Sunday, January 20, 2008

True freedom entered my life

So, this weekend, it's official..I am truly free.

It's weird when I think about the last 3 years really. Meeting Beloved all of that time ago and telling him initially, that I couldn't keep in contact with him because of my home situation, even though he was adamant he wanted to see me again after we first met..and look where we are now?
Not even in contact..how tragic that time and circumstances change things. The irony that I'm as free as I wanted to be back then and indeed, over the past few years and yet, he's gone from my life. Of course all out of protection for my own heart.

I've had a strange and reflective weekend. I'm feeling like a lot of emotion has hit me all at once and has indeed, come crashing into me, on some level.

I still haven't sent his book back, I don't know why but I just have seemed so preoccupied recently..I will do it though although I'm unsure as to whether he's still moving away..seems his NYE was crap and I guess it's all to do with Gfriend stuff, who knows!
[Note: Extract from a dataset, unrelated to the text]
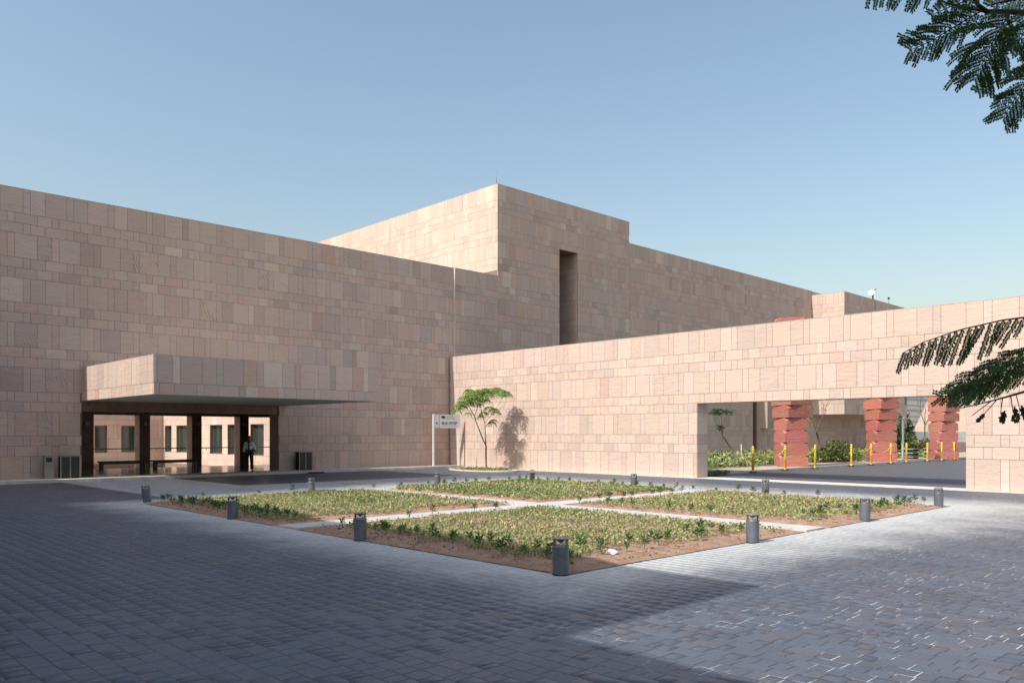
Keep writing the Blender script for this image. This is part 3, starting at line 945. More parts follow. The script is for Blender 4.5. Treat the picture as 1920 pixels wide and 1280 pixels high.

Anyway, time to seriously get my home sorted and my head sorted! I do feel positive but it must be said, I have an element of sadness entering my thoughts at times. I need to find some further interests I feel, away from clubs, away from pretentious situations and indeed meet genuine, good people again. Attract people who reflect who I truly am. The future is scary but I must look at it postively, I really must!

2 comments:

Furtheron said...

I with you on needing a "head sorting" at the moment.

I'm really struggling with motivation, particularly at work but then that plays into other aspects of life. I feel like I've not achieved at work and let myself down, that depresses me and I then feel down about other aspects of life and a general lethargy takes over and it cycles down.

I'm finding it hard to climb back out of that.

Aunt Jackie said...

I totally understand what you're saying, and feel the same way myself alot... you know, sometimes having to do with my old flame "Z". He ripped my world apart. Ten years and still I am haunted?? WTF???

Incidentally, have you read much about Twin Flames?? Just curious.